75 N.Y.2d 860 | NY | 1990
OPINION OF THE COURT
Memorandum.
The order of the Appellate Division, First Department, should be affirmed and the question certified, "Was the order of the Supreme Court, as affirmed by this Court, properly made?”, should be answered in the affirmative. The sole issue presented for our review is whether the trial court, as affirmed "on the law” by the Appellate Division, abused its discretion as a matter of law in denying plaintiffs’ request for a preliminary injunction (see, CPLR 6301; cf., CPLR art 62 [attachment]). We find no such abuse here.

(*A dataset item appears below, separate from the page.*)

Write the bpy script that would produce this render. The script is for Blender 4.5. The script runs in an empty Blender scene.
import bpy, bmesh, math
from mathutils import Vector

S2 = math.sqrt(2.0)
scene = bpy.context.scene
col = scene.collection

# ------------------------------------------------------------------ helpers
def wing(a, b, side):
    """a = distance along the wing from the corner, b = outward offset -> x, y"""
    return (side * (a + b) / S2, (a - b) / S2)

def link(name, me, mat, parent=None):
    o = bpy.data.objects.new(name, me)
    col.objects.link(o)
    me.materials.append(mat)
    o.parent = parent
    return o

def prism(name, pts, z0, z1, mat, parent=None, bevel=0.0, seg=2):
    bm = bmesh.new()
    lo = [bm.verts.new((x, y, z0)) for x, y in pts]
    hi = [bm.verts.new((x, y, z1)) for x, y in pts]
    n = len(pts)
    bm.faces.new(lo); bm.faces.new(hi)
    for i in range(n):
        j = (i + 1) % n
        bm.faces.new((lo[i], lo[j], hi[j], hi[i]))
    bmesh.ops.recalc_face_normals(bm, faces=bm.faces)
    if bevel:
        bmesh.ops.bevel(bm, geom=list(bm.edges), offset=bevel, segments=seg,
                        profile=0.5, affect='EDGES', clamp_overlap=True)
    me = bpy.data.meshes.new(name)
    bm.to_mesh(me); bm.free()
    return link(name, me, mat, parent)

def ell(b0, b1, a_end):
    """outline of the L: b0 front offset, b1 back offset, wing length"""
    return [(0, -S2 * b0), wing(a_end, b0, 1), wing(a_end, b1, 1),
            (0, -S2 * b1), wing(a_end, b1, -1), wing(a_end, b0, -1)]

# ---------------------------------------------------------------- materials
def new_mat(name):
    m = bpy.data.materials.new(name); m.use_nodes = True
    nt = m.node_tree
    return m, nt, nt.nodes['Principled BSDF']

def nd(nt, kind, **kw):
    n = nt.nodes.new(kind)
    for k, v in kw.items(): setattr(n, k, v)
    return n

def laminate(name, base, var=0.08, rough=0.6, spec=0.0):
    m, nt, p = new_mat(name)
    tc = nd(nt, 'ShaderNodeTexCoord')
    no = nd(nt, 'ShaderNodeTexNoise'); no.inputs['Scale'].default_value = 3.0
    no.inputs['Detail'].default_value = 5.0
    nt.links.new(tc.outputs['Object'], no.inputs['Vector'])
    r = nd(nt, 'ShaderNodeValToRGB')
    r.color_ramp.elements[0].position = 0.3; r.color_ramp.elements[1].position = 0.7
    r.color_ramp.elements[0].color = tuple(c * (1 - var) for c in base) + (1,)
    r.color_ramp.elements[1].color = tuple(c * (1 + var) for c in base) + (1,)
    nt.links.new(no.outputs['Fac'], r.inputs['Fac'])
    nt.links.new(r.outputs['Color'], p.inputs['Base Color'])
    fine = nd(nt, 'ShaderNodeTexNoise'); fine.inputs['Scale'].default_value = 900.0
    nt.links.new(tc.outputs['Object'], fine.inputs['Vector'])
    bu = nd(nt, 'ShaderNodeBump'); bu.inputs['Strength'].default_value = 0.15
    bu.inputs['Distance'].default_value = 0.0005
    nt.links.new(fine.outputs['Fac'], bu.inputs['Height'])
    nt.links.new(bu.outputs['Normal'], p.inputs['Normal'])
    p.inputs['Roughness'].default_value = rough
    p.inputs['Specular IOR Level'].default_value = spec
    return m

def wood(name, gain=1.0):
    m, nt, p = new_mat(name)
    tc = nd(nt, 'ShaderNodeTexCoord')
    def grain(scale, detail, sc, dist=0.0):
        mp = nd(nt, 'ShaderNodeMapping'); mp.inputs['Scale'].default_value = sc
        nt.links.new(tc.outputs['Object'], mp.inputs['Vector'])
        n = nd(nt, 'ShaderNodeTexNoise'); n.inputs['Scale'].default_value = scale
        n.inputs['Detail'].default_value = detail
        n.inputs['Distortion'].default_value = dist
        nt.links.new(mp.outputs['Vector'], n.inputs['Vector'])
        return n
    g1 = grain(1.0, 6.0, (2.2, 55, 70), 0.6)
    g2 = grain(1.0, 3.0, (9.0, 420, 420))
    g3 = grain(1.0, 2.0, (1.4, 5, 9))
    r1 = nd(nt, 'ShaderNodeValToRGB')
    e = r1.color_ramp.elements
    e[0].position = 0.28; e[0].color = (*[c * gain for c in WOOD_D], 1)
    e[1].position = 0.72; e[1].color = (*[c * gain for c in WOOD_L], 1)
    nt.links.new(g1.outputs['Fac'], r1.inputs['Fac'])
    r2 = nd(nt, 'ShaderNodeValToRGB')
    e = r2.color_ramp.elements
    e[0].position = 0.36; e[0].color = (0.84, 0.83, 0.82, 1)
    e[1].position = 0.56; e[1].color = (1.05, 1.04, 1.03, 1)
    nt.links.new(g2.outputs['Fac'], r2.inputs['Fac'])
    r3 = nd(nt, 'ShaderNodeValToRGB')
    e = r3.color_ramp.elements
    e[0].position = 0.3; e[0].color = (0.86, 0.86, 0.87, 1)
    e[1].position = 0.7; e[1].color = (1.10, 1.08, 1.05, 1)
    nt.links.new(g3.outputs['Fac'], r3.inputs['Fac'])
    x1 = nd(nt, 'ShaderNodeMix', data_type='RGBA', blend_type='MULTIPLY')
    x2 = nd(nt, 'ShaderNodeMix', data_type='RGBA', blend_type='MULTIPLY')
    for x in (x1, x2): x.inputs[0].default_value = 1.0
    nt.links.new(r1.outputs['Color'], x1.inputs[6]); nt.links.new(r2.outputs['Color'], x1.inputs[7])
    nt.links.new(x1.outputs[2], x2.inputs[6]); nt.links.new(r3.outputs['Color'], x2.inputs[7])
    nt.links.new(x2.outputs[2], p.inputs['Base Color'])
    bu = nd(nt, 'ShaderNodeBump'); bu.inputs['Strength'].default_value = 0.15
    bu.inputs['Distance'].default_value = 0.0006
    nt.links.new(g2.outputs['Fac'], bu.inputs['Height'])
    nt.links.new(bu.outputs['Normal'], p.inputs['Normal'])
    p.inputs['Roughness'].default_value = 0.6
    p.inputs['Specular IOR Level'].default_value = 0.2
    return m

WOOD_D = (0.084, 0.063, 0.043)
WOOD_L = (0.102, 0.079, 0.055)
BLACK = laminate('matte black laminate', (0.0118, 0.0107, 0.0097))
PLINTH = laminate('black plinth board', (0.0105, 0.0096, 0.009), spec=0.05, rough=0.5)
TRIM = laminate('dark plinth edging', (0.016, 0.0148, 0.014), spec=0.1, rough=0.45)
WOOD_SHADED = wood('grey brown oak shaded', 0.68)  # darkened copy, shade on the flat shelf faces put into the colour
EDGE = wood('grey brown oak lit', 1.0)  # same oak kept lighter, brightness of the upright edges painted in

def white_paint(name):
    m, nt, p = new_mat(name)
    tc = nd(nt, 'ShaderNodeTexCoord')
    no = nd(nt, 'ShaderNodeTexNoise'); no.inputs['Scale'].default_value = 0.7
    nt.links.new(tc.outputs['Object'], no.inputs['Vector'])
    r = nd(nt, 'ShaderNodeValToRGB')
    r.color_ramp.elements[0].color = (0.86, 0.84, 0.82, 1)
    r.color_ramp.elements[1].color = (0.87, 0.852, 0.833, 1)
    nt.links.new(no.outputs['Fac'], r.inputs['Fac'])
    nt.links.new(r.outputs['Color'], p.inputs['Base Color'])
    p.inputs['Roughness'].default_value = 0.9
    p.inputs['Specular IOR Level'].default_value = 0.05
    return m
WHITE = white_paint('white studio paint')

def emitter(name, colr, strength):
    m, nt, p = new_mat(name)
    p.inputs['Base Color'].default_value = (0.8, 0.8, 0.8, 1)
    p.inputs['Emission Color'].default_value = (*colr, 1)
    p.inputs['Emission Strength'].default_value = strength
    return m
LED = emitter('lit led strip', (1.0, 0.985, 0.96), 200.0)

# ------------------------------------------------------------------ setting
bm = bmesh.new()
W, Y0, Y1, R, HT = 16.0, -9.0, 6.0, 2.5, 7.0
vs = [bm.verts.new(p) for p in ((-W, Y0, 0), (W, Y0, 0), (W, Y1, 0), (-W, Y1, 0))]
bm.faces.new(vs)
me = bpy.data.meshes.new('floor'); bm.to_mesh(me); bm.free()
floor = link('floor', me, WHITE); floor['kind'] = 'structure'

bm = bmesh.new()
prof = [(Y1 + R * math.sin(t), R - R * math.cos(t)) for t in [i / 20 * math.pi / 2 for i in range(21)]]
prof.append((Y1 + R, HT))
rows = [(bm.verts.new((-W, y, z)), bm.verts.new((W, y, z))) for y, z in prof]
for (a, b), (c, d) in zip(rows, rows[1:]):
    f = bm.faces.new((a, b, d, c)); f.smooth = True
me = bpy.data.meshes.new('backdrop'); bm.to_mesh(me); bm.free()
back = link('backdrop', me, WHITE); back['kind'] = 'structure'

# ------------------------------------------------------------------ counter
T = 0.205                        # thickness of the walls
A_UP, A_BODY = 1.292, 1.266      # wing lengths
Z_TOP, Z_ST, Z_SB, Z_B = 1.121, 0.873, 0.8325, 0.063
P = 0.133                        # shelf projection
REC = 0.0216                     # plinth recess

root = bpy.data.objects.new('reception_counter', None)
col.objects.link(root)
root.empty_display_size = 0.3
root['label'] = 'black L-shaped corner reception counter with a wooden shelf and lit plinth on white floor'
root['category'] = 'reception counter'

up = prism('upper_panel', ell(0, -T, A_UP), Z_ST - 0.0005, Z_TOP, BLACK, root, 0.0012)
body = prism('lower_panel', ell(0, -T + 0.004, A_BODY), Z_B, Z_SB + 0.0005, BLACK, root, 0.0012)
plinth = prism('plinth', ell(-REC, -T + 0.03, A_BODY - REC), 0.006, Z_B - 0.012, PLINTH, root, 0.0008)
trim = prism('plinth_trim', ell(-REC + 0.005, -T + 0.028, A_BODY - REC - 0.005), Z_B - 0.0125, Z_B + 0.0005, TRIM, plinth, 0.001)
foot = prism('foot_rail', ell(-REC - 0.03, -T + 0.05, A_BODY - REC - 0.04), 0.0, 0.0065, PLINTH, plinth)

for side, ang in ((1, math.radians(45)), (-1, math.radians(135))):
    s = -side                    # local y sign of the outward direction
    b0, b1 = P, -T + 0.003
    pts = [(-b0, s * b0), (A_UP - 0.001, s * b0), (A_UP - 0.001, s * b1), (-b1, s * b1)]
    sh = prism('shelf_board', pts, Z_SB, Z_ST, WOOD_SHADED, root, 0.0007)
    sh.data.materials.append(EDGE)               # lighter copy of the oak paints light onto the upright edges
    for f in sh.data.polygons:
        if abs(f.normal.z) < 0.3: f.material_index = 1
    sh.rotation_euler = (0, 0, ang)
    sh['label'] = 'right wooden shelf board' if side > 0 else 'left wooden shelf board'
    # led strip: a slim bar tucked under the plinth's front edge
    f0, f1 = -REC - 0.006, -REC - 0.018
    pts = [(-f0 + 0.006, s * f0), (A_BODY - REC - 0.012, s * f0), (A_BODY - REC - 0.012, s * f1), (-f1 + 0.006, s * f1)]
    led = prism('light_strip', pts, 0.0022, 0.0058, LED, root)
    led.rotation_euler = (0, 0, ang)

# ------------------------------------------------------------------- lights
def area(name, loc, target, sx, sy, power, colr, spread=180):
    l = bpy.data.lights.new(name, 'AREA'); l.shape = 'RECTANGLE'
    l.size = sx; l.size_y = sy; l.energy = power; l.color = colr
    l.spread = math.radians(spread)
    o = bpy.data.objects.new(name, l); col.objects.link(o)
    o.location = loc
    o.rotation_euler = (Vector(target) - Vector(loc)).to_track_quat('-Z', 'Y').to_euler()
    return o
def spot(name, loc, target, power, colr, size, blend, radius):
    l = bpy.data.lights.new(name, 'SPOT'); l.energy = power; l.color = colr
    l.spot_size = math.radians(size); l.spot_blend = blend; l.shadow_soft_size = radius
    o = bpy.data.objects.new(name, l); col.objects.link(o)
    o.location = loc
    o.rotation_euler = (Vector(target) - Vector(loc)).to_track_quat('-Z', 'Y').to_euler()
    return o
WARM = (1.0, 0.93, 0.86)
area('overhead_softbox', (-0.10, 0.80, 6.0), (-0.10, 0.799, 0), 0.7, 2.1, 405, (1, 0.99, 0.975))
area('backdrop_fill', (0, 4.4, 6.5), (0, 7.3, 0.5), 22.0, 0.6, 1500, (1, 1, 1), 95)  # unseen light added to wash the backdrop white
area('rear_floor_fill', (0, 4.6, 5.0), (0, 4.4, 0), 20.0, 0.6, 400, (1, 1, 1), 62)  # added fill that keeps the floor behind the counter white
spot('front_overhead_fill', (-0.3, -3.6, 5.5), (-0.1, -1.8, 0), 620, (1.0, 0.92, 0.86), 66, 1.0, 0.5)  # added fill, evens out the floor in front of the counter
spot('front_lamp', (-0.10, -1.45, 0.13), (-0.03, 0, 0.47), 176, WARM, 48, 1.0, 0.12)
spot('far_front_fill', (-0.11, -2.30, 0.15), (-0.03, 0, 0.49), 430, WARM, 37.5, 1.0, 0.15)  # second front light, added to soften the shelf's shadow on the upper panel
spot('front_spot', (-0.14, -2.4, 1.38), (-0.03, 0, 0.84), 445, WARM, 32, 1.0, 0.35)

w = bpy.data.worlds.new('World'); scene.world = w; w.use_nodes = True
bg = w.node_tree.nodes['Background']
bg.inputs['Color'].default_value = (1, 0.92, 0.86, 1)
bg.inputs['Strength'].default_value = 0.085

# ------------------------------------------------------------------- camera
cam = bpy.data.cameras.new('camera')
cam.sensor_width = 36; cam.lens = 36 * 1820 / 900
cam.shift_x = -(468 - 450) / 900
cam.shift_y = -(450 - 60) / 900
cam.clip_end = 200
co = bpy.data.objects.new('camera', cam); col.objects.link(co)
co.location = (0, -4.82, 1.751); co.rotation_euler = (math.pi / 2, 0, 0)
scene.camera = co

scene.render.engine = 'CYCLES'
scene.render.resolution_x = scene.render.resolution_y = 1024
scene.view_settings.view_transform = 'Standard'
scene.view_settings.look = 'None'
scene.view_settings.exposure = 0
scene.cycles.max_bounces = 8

The trial court properly noted that in order to be entitled to a preliminary injunction, plaintiffs had to show a probability of success, danger of irreparable injury in the absence of an injunction, and a balance of the equities in their favor (see, Grant Co. v Srogi, 52 NY2d 496, 517). Weighing these factors, the trial court denied the requested relief. The Appellate Division gave no reason for its affirmance (see, 490 Ocean Assocs. v Abrams, 71 NY2d 975, 976-977). We can find nothing in the Appellate Division’s summary affirmance which would warrant a reversal by this court as a matter of law (see, James v Board of Educ., 42 NY2d 357, 363).
Chief Judge Wachtler and Judges Simons, Kaye, Alexander, Titone, Hancock, Jr., and Bellacosa concur.
Order affirmed, with costs, and certified question answered in the affirmative in a memorandum.